As schools nationwide experience a surge in firearm incidents, districts are increasingly turning to weapons detection systems, like the one offered by CEIA. In Wichita, Kansas, for example, district leaders began to roll out the company’s Opengate scanners this year after five guns were found in schools in a three-week period.

Wichita Public Schools

Terri Moses, the district’s director of safety and environmental services, said that while the new scanners won’t catch every threat, they’ve become one important tool among many to keep students safe. In fact, she knows the devices have notable shortcomings: An inability to detect certain knives, which she characterized as a “tradeoff” for the convenience that traditional metal detectors don’t offer. Educators must remain diligent about potential campus threats, Moses told The 74. 

“We always encourage our teachers, our staff or other students to report anything that is inappropriate and not to take for granted that just because we have this that something can’t get through it, or that somebody isn’t finding another way to get around it,” she said. “It is not a solution, it is another tool in the toolbelt that our district has chosen to use to improve safety.”

For school security consultant Kenneth Trump, president of the Cleveland-based National School Safety and Security Services, the devices’ failure to capture knives is a major red flag since students have long been more likely to bring them to school than guns. 

“Some might argue ‘yes, a bladed weapon is a threat but you’re not going to take out 20 people in a matter of minutes or seconds like a gun,’” he said. “That’s true, but if you’re telling me that you’re selling a weapons detection system, I would expect it to detect more than guns.”

Even as CEIA markets its product as having “a near-zero low nuisance alarm rate on personal, non-threat items,” the system and its competitors have proven no match for a common foil in schools: Chromebooks. In Wichita, students are instructed to pass their Chromebooks around the scanner as they walk through, Moses said.
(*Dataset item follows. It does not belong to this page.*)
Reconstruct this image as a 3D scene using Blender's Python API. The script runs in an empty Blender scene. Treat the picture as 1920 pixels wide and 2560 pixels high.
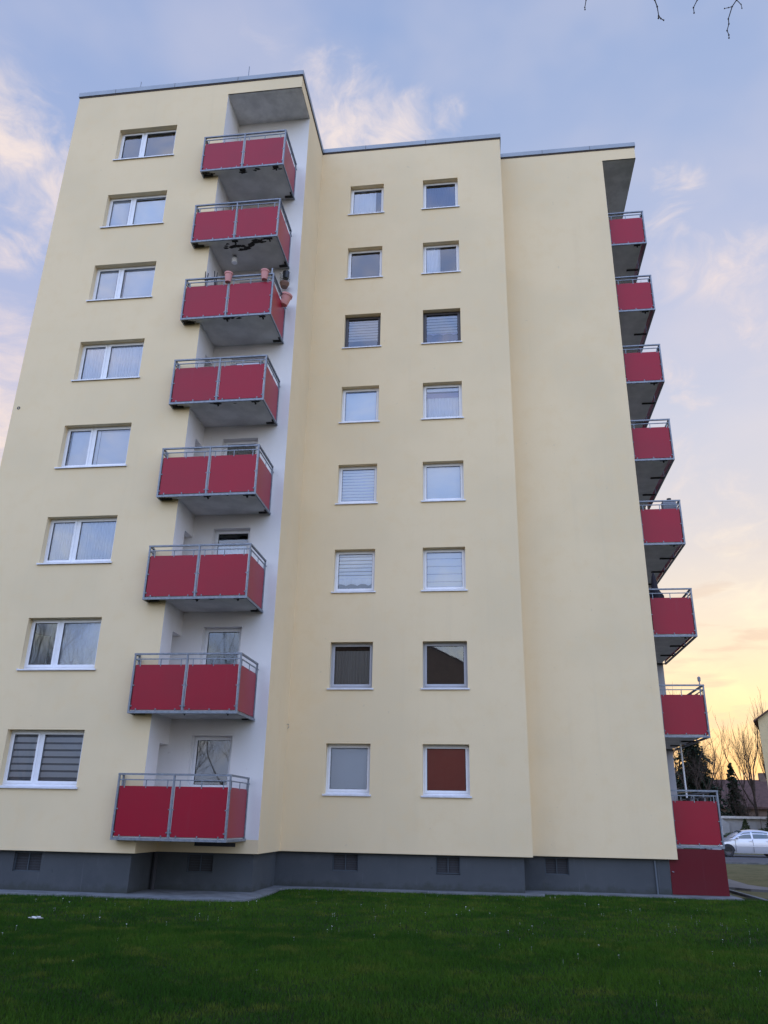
import bpy, math, random
import numpy as np
from mathutils import Vector, Matrix

rnd = random.Random(7)
scene = bpy.context.scene
COL = scene.collection

# ------------------------------------------------------------------ camera
CP = Vector((5.4969, -18.2092, 1.6))
R_ = Vector((0.99151416, 0.12867109, 0.01853187))
U_ = Vector((0.0297663, -0.36347889, 0.93112677))
F_ = Vector((-0.12654504, 0.92267375, 0.36422453))
cam_data = bpy.data.cameras.new('camera')
cam = bpy.data.objects.new('camera', cam_data)
COL.objects.link(cam)
m = Matrix.Identity(4)
for i in range(3):
    m[i][0] = R_[i]; m[i][1] = U_[i]; m[i][2] = -F_[i]; m[i][3] = CP[i]
cam.matrix_world = m
cam_data.sensor_fit = 'HORIZONTAL'
cam_data.sensor_width = 36.0
cam_data.lens = 1955.65 * 36 / 1920
cam_data.clip_start = 0.1
cam_data.clip_end = 3000
scene.camera = cam

# ------------------------------------------------------------------ exposure
scene.view_settings.view_transform = 'Standard'
scene.view_settings.look = 'None'
scene.view_settings.gamma = 1
scene.view_settings.exposure = 0.0
scene.cycles.max_bounces = 8
scene.cycles.transparent_max_bounces = 16
scene.cycles.sample_clamp_indirect = 6


def lin(r, g, b):
    f = lambda c: (c / 255 / 12.92) if c / 255 <= .04045 else ((c / 255 + .055) / 1.055) ** 2.4
    return (f(r), f(g), f(b), 1)


# ------------------------------------------------------------------ node helper
class NT:
    def __init__(s, tree):
        s.t = tree; s.n = tree.nodes; s.l = tree.links

    def node(s, typ, **kw):
        n = s.n.new(typ)
        for k, v in kw.items():
            setattr(n, k, v)
        return n

    def put(s, sock, v):
        if isinstance(v, bpy.types.NodeSocket):
            s.l.new(v, sock)
        elif v is not None:
            sock.default_value = v

    def math(s, op, a, b=None, c=None, clamp=False):
        n = s.node('ShaderNodeMath', operation=op, use_clamp=clamp)
        s.put(n.inputs[0], a)
        if b is not None: s.put(n.inputs[1], b)
        if c is not None: s.put(n.inputs[2], c)
        return n.outputs[0]

    def vmath(s, op, a, b=None, out=0):
        n = s.node('ShaderNodeVectorMath', operation=op)
        s.put(n.inputs[0], a)
        if b is not None: s.put(n.inputs[1], b)
        return n.outputs[out]

    def sstep(s, v, lo, hi, tlo=0.0, thi=1.0):
        n = s.node('ShaderNodeMapRange', interpolation_type='SMOOTHSTEP')
        s.put(n.inputs[0], v)
        n.inputs[1].default_value = lo; n.inputs[2].default_value = hi
        n.inputs[3].default_value = tlo; n.inputs[4].default_value = thi
        return n.outputs[0]

    def mix(s, fac, a, b, blend='MIX'):
        n = s.node('ShaderNodeMix', data_type='RGBA', blend_type=blend)
        s.put(n.inputs[0], fac); s.put(n.inputs[6], a); s.put(n.inputs[7], b)
        return n.outputs[2]

    def noise(s, vec, scale, detail=4, rough=.5, dist=0.0, out=0):
        n = s.node('ShaderNodeTexNoise')
        if vec is not None: s.put(n.inputs['Vector'], vec)
        n.inputs['Scale'].default_value = scale; n.inputs['Detail'].default_value = detail
        n.inputs['Roughness'].default_value = rough; n.inputs['Distortion'].default_value = dist
        return n.outputs[out]

    def ramp(s, fac, stops, interp='LINEAR'):
        n = s.node('ShaderNodeValToRGB')
        cr = n.color_ramp; cr.interpolation = interp
        while len(cr.elements) < len(stops): cr.elements.new(0.5)
        for e, (p, c) in zip(cr.elements, stops):
            e.position = p; e.color = c
        s.put(n.inputs[0], fac)
        return n.outputs[0]

    def mapping(s, vec, scale=(1, 1, 1), loc=(0, 0, 0), rot=(0, 0, 0)):
        n = s.node('ShaderNodeMapping')
        s.put(n.inputs[0], vec)
        n.inputs['Scale'].default_value = scale; n.inputs['Location'].default_value = loc
        n.inputs['Rotation'].default_value = rot
        return n.outputs[0]


# ------------------------------------------------------------------ sky
SUN_AZ = math.radians(17.0)     # east of +y as seen on plan
SUN_EL = math.radians(3.0)
world = bpy.data.worlds.new('World')
scene.world = world
world.use_nodes = True
W = NT(world.node_tree)
W.n.clear()
tc = W.node('ShaderNodeTexCoord')
D = W.vmath('NORMALIZE', tc.outputs['Generated'])
sep = W.node('ShaderNodeSeparateXYZ'); W.l.new(D, sep.inputs[0])
dz = sep.outputs[2]
flat = W.vmath('NORMALIZE', W.vmath('MULTIPLY', D, (1, 1, 0)))
sunaz = W.vmath('DOT_PRODUCT', flat, (math.sin(SUN_AZ), math.cos(SUN_AZ), 0), out=1)
near = W.sstep(sunaz, .72, 1.0)
away = W.ramp(dz, [(0, lin(214, 190, 178)), (.12, lin(214, 196, 190)), (.3, lin(205, 195, 206)), (.45, lin(184, 188, 218)),
                   (.62, lin(166, 180, 217)), (.78, lin(146, 168, 212)), (1, lin(112, 142, 200))])
warm = W.ramp(dz, [(0, lin(222, 166, 122)), (.06, lin(236, 200, 150)), (.13, lin(242, 220, 180)), (.22, lin(234, 221, 203)),
                   (.32, lin(216, 211, 214)), (.44, lin(203, 205, 221)), (.58, lin(184, 192, 220)), (.70, lin(164, 180, 216)), (.80, lin(148, 170, 212)),
                   (1, lin(112, 142, 200))])
rear = W.ramp(dz, [(0, lin(176, 178, 190)), (.15, lin(176, 188, 212)), (.4, lin(160, 182, 222)), (.7, lin(140, 168, 216)), (1, lin(112, 142, 200))])
away = W.mix(W.sstep(sep.outputs[1], .3, -.4), away, rear)
base = W.mix(near, away, warm)
# clouds: fine wisps gathered at a few places in the sky
nvec = W.mapping(D, scale=(1.0, 1.0, 1.7))
warp = W.noise(nvec, 5.0, 3, .5, out=1)
nv2 = W.vmath('ADD', nvec, W.vmath('MULTIPLY', W.vmath('SUBTRACT', warp, (.5, .5, .5)), (.16, .16, .16)))
fine = W.noise(nv2, 11.0, 9, .62, .4)
broad = W.noise(nvec, 3.2, 4, .5)


def pix_dir(u, v):
    return (F_ + R_ * ((u - 960) / 1955.65) - U_ * ((v - 1280) / 1955.65)).normalized()


blobs = [((20, 380), .10, 1.0), ((95, 500), .085, .9), ((40, 620), .06, .8), ((-60, 300), .09, .9), ((30, 830), .09, .7), ((-40, 960), .12, .7), ((10, 1080), .08, .8),
         ((850, 340), .10, 1.0), ((960, 340), .085, 1.0), ((890, 310), .07, 1.0), ((1000, 300), .055, .9), ((800, 260), .055, .6), ((1100, 300), .05, .45), ((1260, 300), .05, .25),
         ((1660, 452), .035, .5), ((1715, 465), .033, .5), ((1670, 560), .04, .45), ((1690, 680), .055, .6),
         ((1790, 665), .06, .62), ((1860, 640), .05, .45), ((1760, 1080), .08, .35), ((1820, 1050), .06, .3), ((1680, 960), .05, .4),
         ((640, 90), .10, .17), ((720, 30), .1, .12), ((1850, 1330), .11, .4), ((1900, 1560), .1, .5), ((1760, 1680), .09, .55),
         ((1880, 1690), .08, .5), ((1700, 1600), .07, .5), ((1550, 1200), .12, .4), ((1900, 850), .1, .3)]
acc = None
for (u, v), rad, amp in blobs:
    d = W.vmath('DISTANCE', D, tuple(pix_dir(u, v)), out=1)
    g = W.math('MULTIPLY', W.sstep(d, 0.0, rad * 1.25, 1.0, 0.0), amp)
    acc = g if acc is None else W.math('MAXIMUM', acc, g)
behind = W.sstep(sep.outputs[1], -.1, -.5)
acc = W.math('MAXIMUM', acc, W.math('MULTIPLY', behind, .55))
thr = W.math('ADD', fine, W.math('MULTIPLY', acc, .42))
cl = W.math('MULTIPLY', W.sstep(thr, .58, 1.02), W.sstep(acc, .0, .3))
veil = W.math('MULTIPLY', W.sstep(broad, .42, .72), .24)
cl = W.math('MINIMUM', W.math('ADD', W.math('MULTIPLY', cl, .9), veil), 1.0)
ccol = W.ramp(dz, [(0, lin(250, 200, 130)), (.13, lin(252, 234, 184)), (.24, lin(252, 240, 214)), (.36, lin(244, 226, 214)), (.5, lin(242, 222, 216)), (.7, lin(248, 230, 220)), (1, lin(235, 225, 230))])
sky = W.mix(cl, base, ccol)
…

In other districts, students have been instructed to hold their laptops above their heads. 

At a certain point, Ermolaev of IPVM said that false alarms from Chromebooks and other innocuous items put the weapons detectors from CEIA and Evolv in the same realm as traditional metal detectors, which are much less expensive. 

“If you put both systems to the highest sensitivity setting, it will be similar to a metal detector because it will false alarm on pretty much everything,” he said. “Which will inherently bring this screening experience closer to TSA-like screening, which was one of the [things school districts were trying to avoid by purchasing] CEIA or Evolv in the first place.”